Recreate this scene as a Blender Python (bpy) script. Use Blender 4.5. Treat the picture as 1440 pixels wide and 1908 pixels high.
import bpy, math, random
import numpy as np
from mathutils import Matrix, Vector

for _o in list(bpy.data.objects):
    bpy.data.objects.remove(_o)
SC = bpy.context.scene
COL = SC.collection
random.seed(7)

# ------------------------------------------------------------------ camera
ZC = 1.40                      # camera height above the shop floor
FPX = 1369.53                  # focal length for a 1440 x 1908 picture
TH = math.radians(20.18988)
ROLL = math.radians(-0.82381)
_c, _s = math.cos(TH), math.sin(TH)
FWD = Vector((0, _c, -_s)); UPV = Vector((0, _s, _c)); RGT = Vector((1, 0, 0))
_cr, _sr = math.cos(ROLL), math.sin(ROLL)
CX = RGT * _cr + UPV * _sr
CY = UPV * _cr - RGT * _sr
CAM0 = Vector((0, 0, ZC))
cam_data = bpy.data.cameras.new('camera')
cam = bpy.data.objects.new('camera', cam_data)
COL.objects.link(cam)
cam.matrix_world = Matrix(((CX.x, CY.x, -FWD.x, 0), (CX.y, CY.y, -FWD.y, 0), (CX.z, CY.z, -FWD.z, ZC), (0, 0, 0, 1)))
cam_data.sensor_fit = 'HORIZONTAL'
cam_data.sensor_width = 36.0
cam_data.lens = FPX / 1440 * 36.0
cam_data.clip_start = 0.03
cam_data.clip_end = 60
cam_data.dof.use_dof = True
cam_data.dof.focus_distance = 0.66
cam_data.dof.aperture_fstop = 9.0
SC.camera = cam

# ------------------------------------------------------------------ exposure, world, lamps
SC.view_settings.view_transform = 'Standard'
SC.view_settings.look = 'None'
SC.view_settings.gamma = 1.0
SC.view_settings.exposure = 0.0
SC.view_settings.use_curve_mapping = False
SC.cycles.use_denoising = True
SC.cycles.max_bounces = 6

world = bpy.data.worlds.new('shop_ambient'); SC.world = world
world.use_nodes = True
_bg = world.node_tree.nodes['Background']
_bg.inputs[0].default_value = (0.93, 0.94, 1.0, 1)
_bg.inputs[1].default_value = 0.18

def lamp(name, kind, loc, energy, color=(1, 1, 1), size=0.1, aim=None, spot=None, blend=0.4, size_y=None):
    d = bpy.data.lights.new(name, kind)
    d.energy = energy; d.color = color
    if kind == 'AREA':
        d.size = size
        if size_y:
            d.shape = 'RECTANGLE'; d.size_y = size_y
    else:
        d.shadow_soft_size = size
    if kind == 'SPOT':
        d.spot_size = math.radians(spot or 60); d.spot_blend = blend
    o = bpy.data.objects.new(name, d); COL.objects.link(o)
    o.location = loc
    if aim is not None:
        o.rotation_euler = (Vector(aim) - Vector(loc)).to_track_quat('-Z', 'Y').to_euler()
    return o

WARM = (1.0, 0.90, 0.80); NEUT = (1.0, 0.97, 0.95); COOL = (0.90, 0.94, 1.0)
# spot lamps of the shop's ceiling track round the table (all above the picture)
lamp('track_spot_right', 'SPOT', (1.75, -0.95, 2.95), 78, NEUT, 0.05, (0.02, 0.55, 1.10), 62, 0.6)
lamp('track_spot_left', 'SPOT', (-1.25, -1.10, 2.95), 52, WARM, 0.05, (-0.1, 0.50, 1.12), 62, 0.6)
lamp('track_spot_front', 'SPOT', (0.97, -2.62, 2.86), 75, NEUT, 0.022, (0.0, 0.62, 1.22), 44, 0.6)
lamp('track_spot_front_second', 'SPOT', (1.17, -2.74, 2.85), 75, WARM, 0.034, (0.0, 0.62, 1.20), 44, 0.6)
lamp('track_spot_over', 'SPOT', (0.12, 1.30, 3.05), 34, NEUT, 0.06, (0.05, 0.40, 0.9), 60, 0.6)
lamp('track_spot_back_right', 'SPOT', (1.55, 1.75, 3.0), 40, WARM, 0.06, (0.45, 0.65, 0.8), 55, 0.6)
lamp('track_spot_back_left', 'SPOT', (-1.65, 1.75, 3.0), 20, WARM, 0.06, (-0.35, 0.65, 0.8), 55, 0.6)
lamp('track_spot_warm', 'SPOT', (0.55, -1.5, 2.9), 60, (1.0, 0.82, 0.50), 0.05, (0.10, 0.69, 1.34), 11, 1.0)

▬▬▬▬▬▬

## The exercise
Print, unaltered, every line from the beginning of the material down to the line with "random.seed(7)".

## Reply
Recreate this scene as a Blender Python (bpy) script. Use Blender 4.5. Treat the picture as 1440 pixels wide and 1908 pixels high.
import bpy, math, random
import numpy as np
from mathutils import Matrix, Vector

for _o in list(bpy.data.objects):
    bpy.data.objects.remove(_o)
SC = bpy.context.scene
COL = SC.collection
random.seed(7)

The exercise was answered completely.